Tell how many lines in the data below hold the string "scene"; give nothing but the number.

— START OF Supplied material —

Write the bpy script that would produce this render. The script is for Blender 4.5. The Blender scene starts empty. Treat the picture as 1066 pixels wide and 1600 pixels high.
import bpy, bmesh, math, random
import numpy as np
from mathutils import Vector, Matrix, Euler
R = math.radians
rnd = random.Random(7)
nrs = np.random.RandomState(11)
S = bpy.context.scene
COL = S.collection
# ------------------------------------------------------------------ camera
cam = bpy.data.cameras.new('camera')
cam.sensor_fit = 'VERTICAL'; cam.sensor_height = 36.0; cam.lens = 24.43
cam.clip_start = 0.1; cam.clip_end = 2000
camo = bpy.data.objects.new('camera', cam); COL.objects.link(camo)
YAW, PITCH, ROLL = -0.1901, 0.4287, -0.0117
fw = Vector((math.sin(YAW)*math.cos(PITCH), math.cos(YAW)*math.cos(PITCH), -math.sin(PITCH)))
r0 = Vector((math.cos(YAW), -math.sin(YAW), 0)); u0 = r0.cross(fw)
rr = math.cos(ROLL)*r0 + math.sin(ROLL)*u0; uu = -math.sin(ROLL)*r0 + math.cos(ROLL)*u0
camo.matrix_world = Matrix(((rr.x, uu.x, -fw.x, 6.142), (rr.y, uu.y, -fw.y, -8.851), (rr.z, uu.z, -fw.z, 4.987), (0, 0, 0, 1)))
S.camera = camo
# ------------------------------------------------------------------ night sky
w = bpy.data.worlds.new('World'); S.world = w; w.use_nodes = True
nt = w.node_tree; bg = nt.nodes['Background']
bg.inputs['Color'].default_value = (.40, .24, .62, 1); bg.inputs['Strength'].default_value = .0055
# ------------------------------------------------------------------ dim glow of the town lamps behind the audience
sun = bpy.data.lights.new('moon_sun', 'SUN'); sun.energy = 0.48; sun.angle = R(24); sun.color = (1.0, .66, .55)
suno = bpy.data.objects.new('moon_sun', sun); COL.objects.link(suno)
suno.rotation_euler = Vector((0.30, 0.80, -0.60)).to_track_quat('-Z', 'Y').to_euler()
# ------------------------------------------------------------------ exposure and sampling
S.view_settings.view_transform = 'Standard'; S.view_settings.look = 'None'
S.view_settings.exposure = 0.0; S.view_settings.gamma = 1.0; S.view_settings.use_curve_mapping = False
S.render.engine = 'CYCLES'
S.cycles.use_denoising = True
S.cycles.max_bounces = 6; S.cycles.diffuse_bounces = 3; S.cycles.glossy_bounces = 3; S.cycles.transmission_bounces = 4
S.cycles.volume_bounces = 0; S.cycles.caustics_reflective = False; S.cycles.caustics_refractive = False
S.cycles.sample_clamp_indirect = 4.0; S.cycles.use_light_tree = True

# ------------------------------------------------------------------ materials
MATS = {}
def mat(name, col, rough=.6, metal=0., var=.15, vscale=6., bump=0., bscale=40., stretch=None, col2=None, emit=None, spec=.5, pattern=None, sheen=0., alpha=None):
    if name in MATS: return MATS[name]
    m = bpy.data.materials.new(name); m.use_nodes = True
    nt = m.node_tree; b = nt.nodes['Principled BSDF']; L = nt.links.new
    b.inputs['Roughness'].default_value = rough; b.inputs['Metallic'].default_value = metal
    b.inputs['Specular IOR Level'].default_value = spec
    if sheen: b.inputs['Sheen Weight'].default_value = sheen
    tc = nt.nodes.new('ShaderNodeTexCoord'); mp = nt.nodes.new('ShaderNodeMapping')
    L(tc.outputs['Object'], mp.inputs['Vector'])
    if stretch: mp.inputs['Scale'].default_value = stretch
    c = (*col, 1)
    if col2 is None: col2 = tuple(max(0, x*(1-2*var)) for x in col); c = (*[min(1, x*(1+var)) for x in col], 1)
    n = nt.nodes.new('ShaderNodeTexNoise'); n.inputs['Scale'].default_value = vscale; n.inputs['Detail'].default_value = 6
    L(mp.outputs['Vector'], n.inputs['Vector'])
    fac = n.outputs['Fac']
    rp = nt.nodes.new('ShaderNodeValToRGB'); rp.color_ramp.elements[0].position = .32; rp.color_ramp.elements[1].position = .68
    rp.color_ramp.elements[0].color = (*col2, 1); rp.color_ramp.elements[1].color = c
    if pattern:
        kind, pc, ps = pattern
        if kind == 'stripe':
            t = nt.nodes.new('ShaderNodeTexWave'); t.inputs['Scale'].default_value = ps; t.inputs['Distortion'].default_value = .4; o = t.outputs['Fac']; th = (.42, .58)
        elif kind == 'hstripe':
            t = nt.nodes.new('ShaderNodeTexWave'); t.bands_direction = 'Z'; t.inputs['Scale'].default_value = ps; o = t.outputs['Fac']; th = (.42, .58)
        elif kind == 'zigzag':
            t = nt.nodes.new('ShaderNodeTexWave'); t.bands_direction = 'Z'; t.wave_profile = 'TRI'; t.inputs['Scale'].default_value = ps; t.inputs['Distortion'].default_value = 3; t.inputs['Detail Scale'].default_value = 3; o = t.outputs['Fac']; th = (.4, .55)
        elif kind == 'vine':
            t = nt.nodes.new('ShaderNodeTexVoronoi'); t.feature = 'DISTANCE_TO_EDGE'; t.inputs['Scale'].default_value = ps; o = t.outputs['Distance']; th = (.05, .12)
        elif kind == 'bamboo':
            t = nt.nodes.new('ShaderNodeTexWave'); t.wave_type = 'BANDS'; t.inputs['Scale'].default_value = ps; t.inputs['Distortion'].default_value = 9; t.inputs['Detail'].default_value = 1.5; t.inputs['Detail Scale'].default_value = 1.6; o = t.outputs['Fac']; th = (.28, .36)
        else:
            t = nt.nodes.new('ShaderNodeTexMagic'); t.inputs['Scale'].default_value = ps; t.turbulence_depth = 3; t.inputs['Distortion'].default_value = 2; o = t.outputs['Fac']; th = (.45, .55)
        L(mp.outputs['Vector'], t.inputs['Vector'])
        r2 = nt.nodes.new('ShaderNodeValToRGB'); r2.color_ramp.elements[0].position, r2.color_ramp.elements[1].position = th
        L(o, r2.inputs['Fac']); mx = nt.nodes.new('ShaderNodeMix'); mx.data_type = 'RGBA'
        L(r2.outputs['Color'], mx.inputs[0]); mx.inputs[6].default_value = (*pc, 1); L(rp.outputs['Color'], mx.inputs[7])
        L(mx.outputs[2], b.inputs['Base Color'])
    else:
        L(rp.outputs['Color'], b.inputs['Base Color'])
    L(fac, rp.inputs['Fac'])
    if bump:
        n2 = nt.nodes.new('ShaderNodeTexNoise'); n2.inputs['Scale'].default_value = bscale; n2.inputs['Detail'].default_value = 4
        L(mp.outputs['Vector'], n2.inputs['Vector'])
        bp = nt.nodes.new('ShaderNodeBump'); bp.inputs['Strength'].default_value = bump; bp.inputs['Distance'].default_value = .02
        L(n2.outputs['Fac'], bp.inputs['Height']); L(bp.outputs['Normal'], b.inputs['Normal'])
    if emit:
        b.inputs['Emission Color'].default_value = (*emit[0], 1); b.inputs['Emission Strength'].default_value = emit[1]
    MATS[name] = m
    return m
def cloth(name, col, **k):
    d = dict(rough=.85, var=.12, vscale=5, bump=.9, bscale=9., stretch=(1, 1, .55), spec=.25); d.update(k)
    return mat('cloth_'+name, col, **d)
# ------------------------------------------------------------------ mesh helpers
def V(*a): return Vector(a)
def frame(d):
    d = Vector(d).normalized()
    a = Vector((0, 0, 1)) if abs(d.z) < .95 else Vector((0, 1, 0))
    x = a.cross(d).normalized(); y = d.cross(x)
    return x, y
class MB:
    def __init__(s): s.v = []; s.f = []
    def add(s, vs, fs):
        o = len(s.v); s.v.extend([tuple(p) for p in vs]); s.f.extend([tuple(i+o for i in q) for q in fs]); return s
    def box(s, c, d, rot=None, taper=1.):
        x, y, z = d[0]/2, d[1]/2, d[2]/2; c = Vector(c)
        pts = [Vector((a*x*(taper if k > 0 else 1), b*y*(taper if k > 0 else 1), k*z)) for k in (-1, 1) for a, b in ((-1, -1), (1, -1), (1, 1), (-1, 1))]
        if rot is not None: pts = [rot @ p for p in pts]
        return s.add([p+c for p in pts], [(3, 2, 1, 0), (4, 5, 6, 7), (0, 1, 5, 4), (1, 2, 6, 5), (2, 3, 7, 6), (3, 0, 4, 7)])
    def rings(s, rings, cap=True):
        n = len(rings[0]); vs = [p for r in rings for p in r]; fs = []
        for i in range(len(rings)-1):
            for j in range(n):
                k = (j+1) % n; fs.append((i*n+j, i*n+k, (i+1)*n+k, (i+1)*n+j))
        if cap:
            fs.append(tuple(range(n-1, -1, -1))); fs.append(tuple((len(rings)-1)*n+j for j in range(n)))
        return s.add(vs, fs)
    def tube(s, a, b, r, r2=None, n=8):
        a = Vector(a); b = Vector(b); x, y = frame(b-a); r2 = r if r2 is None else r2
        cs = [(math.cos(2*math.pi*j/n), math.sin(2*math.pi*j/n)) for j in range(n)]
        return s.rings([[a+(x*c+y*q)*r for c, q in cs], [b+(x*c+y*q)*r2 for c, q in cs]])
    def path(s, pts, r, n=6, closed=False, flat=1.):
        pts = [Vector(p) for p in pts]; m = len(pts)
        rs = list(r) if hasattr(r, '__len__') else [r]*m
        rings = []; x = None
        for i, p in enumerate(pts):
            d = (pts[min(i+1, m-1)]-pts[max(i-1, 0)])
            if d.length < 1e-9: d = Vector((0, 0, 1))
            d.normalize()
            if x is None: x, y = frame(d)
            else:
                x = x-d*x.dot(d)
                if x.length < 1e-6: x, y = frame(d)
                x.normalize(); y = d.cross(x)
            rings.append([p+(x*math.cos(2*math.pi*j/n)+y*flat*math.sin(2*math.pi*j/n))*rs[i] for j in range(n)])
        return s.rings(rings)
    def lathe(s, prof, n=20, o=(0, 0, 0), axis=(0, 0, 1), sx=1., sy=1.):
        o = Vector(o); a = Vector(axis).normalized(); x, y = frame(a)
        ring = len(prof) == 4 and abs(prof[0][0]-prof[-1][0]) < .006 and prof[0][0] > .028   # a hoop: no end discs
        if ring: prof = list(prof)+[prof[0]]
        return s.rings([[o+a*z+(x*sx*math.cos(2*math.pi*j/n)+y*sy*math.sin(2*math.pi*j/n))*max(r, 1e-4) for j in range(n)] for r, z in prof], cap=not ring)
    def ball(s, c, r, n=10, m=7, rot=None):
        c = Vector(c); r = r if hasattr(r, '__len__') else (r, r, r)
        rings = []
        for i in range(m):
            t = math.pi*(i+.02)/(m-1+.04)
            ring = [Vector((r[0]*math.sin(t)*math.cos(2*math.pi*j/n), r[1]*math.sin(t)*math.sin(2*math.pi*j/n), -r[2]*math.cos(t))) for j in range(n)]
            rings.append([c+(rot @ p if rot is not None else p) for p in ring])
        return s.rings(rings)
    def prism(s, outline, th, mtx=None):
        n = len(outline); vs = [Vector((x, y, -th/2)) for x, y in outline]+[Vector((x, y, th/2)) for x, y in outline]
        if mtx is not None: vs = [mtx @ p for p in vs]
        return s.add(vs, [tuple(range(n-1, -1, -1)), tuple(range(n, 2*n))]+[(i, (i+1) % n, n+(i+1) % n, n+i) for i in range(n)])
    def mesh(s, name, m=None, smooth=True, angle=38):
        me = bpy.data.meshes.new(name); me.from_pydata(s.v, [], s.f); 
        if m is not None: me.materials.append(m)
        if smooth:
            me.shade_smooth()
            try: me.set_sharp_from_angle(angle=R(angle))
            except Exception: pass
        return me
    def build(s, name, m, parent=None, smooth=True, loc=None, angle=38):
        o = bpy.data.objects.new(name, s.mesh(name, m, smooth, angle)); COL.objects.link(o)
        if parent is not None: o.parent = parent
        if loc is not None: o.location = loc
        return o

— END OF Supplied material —

# Reply to the exercise
2